**SUPPLIED MATERIAL**

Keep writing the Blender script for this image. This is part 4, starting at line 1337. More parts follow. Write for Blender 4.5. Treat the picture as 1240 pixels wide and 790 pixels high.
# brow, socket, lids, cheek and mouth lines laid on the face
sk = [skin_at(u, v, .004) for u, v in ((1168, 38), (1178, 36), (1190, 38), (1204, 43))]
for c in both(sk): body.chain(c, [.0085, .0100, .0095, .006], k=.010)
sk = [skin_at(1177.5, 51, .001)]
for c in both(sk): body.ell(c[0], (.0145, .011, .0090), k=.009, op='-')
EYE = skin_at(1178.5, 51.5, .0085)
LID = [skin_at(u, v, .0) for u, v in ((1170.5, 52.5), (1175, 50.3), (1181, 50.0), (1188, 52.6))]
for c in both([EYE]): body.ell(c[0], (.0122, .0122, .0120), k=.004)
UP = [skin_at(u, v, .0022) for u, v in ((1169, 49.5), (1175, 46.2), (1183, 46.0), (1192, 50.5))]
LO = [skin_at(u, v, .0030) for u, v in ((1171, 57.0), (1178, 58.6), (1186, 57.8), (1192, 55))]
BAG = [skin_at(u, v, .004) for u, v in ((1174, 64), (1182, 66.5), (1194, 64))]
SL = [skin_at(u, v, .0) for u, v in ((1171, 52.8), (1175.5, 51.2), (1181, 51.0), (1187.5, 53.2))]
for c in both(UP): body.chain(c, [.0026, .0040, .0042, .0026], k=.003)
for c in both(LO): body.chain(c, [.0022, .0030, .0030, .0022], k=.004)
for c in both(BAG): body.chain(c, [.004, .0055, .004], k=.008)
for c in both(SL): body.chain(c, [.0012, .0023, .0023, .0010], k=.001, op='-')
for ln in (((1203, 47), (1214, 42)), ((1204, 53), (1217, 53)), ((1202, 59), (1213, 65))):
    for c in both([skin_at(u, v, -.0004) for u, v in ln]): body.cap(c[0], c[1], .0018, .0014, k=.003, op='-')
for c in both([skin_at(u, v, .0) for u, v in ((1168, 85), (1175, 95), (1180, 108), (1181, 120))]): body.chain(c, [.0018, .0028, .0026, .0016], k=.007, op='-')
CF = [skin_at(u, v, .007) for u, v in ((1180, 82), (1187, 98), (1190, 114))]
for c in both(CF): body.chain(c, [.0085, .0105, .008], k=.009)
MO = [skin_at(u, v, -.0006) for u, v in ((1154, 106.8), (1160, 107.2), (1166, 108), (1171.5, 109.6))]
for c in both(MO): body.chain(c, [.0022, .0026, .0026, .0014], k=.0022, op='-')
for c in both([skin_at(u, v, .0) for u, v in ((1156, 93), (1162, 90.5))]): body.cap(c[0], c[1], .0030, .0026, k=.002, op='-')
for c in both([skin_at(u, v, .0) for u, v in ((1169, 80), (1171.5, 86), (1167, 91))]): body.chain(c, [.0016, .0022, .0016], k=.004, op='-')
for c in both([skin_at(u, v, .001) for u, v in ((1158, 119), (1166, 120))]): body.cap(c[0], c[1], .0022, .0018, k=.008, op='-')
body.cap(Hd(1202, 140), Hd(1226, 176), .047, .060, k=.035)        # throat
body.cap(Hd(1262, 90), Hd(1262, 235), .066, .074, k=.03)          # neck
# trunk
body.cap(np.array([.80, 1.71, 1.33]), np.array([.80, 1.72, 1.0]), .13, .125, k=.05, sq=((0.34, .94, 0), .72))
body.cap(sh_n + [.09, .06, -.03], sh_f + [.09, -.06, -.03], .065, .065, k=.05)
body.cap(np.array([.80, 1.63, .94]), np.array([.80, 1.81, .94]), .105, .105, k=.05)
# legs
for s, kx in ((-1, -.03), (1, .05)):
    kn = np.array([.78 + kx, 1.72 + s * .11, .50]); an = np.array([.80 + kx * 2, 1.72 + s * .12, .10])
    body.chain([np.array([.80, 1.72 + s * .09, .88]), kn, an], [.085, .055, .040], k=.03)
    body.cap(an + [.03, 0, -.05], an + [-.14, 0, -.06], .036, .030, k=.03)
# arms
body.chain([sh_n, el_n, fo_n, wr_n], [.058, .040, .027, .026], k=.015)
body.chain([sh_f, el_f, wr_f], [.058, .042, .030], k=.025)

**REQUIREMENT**
Give an exact copy of all the data shown above.

**WRITTEN SOLUTION**
Keep writing the Blender script for this image. This is part 4, starting at line 1337. More parts follow. Write for Blender 4.5. Treat the picture as 1240 pixels wide and 790 pixels high.
# brow, socket, lids, cheek and mouth lines laid on the face
sk = [skin_at(u, v, .004) for u, v in ((1168, 38), (1178, 36), (1190, 38), (1204, 43))]
for c in both(sk): body.chain(c, [.0085, .0100, .0095, .006], k=.010)
sk = [skin_at(1177.5, 51, .001)]
for c in both(sk): body.ell(c[0], (.0145, .011, .0090), k=.009, op='-')
EYE = skin_at(1178.5, 51.5, .0085)
LID = [skin_at(u, v, .0) for u, v in ((1170.5, 52.5), (1175, 50.3), (1181, 50.0), (1188, 52.6))]
for c in both([EYE]): body.ell(c[0], (.0122, .0122, .0120), k=.004)
UP = [skin_at(u, v, .0022) for u, v in ((1169, 49.5), (1175, 46.2), (1183, 46.0), (1192, 50.5))]
LO = [skin_at(u, v, .0030) for u, v in ((1171, 57.0), (1178, 58.6), (1186, 57.8), (1192, 55))]
BAG = [skin_at(u, v, .004) for u, v in ((1174, 64), (1182, 66.5), (1194, 64))]
SL = [skin_at(u, v, .0) for u, v in ((1171, 52.8), (1175.5, 51.2), (1181, 51.0), (1187.5, 53.2))]
for c in both(UP): body.chain(c, [.0026, .0040, .0042, .0026], k=.003)
for c in both(LO): body.chain(c, [.0022, .0030, .0030, .0022], k=.004)
for c in both(BAG): body.chain(c, [.004, .0055, .004], k=.008)
for c in both(SL): body.chain(c, [.0012, .0023, .0023, .0010], k=.001, op='-')
for ln in (((1203, 47), (1214, 42)), ((1204, 53), (1217, 53)), ((1202, 59), (1213, 65))):
    for c in both([skin_at(u, v, -.0004) for u, v in ln]): body.cap(c[0], c[1], .0018, .0014, k=.003, op='-')
for c in both([skin_at(u, v, .0) for u, v in ((1168, 85), (1175, 95), (1180, 108), (1181, 120))]): body.chain(c, [.0018, .0028, .0026, .0016], k=.007, op='-')
CF = [skin_at(u, v, .007) for u, v in ((1180, 82), (1187, 98), (1190, 114))]
for c in both(CF): body.chain(c, [.0085, .0105, .008], k=.009)
MO = [skin_at(u, v, -.0006) for u, v in ((1154, 106.8), (1160, 107.2), (1166, 108), (1171.5, 109.6))]
for c in both(MO): body.chain(c, [.0022, .0026, .0026, .0014], k=.0022, op='-')
for c in both([skin_at(u, v, .0) for u, v in ((1156, 93), (1162, 90.5))]): body.cap(c[0], c[1], .0030, .0026, k=.002, op='-')
for c in both([skin_at(u, v, .0) for u, v in ((1169, 80), (1171.5, 86), (1167, 91))]): body.chain(c, [.0016, .0022, .0016], k=.004, op='-')
for c in both([skin_at(u, v, .001) for u, v in ((1158, 119), (1166, 120))]): body.cap(c[0], c[1], .0022, .0018, k=.008, op='-')
body.cap(Hd(1202, 140), Hd(1226, 176), .047, .060, k=.035)        # throat
body.cap(Hd(1262, 90), Hd(1262, 235), .066, .074, k=.03)          # neck
# trunk
body.cap(np.array([.80, 1.71, 1.33]), np.array([.80, 1.72, 1.0]), .13, .125, k=.05, sq=((0.34, .94, 0), .72))
body.cap(sh_n + [.09, .06, -.03], sh_f + [.09, -.06, -.03], .065, .065, k=.05)
body.cap(np.array([.80, 1.63, .94]), np.array([.80, 1.81, .94]), .105, .105, k=.05)
# legs
for s, kx in ((-1, -.03), (1, .05)):
    kn = np.array([.78 + kx, 1.72 + s * .11, .50]); an = np.array([.80 + kx * 2, 1.72 + s * .12, .10])
    body.chain([np.array([.80, 1.72 + s * .09, .88]), kn, an], [.085, .055, .040], k=.03)
    body.cap(an + [.03, 0, -.05], an + [-.14, 0, -.06], .036, .030, k=.03)
# arms
body.chain([sh_n, el_n, fo_n, wr_n], [.058, .040, .027, .026], k=.015)
body.chain([sh_f, el_f, wr_f], [.058, .042, .030], k=.025)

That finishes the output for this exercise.